* _Data extract_
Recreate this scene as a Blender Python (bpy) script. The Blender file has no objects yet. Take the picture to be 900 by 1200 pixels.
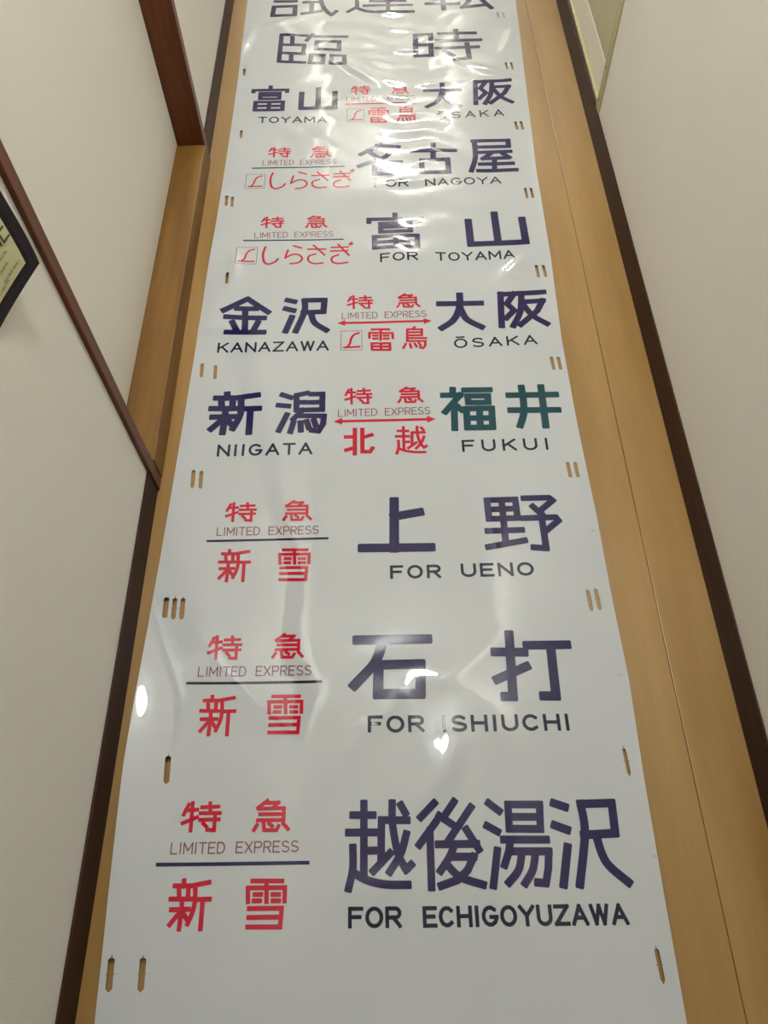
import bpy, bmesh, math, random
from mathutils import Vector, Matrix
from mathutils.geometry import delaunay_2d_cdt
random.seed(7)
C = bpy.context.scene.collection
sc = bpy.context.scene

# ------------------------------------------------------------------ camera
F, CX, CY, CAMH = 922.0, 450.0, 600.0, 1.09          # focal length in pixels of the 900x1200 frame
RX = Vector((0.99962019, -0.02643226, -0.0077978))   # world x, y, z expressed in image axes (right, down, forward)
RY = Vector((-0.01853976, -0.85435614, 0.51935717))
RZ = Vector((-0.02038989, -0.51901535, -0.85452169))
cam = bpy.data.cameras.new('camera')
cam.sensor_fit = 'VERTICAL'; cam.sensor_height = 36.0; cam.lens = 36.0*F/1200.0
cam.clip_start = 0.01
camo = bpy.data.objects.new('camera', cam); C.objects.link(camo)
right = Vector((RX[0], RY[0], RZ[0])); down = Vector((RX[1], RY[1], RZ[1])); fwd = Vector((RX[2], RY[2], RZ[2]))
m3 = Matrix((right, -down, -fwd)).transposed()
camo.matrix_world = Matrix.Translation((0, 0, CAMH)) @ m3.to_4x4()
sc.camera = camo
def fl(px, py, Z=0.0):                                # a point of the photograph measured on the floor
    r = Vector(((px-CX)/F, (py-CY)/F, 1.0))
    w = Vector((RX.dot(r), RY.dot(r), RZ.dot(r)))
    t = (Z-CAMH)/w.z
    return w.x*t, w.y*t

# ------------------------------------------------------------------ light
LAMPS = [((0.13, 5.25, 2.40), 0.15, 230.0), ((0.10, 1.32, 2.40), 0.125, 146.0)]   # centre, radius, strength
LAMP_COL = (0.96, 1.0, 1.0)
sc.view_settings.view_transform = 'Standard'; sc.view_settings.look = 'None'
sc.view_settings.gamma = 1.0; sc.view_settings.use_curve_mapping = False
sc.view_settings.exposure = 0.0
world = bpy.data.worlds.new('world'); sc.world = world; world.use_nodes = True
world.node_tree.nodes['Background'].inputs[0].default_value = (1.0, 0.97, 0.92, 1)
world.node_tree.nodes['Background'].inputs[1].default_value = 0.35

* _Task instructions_
Restate each line from the start of the listing through the line bearing "return w.x*t, w.y*t" word for word. Drop the pictures.

* _Finished task_
Recreate this scene as a Blender Python (bpy) script. The Blender file has no objects yet. Take the picture to be 900 by 1200 pixels.
import bpy, bmesh, math, random
from mathutils import Vector, Matrix
from mathutils.geometry import delaunay_2d_cdt
random.seed(7)
C = bpy.context.scene.collection
sc = bpy.context.scene

# ------------------------------------------------------------------ camera
F, CX, CY, CAMH = 922.0, 450.0, 600.0, 1.09          # focal length in pixels of the 900x1200 frame
RX = Vector((0.99962019, -0.02643226, -0.0077978))   # world x, y, z expressed in image axes (right, down, forward)
RY = Vector((-0.01853976, -0.85435614, 0.51935717))
RZ = Vector((-0.02038989, -0.51901535, -0.85452169))
cam = bpy.data.cameras.new('camera')
cam.sensor_fit = 'VERTICAL'; cam.sensor_height = 36.0; cam.lens = 36.0*F/1200.0
cam.clip_start = 0.01
camo = bpy.data.objects.new('camera', cam); C.objects.link(camo)
right = Vector((RX[0], RY[0], RZ[0])); down = Vector((RX[1], RY[1], RZ[1])); fwd = Vector((RX[2], RY[2], RZ[2]))
m3 = Matrix((right, -down, -fwd)).transposed()
camo.matrix_world = Matrix.Translation((0, 0, CAMH)) @ m3.to_4x4()
sc.camera = camo
def fl(px, py, Z=0.0):                                # a point of the photograph measured on the floor
    r = Vector(((px-CX)/F, (py-CY)/F, 1.0))
    w = Vector((RX.dot(r), RY.dot(r), RZ.dot(r)))
    t = (Z-CAMH)/w.z
    return w.x*t, w.y*t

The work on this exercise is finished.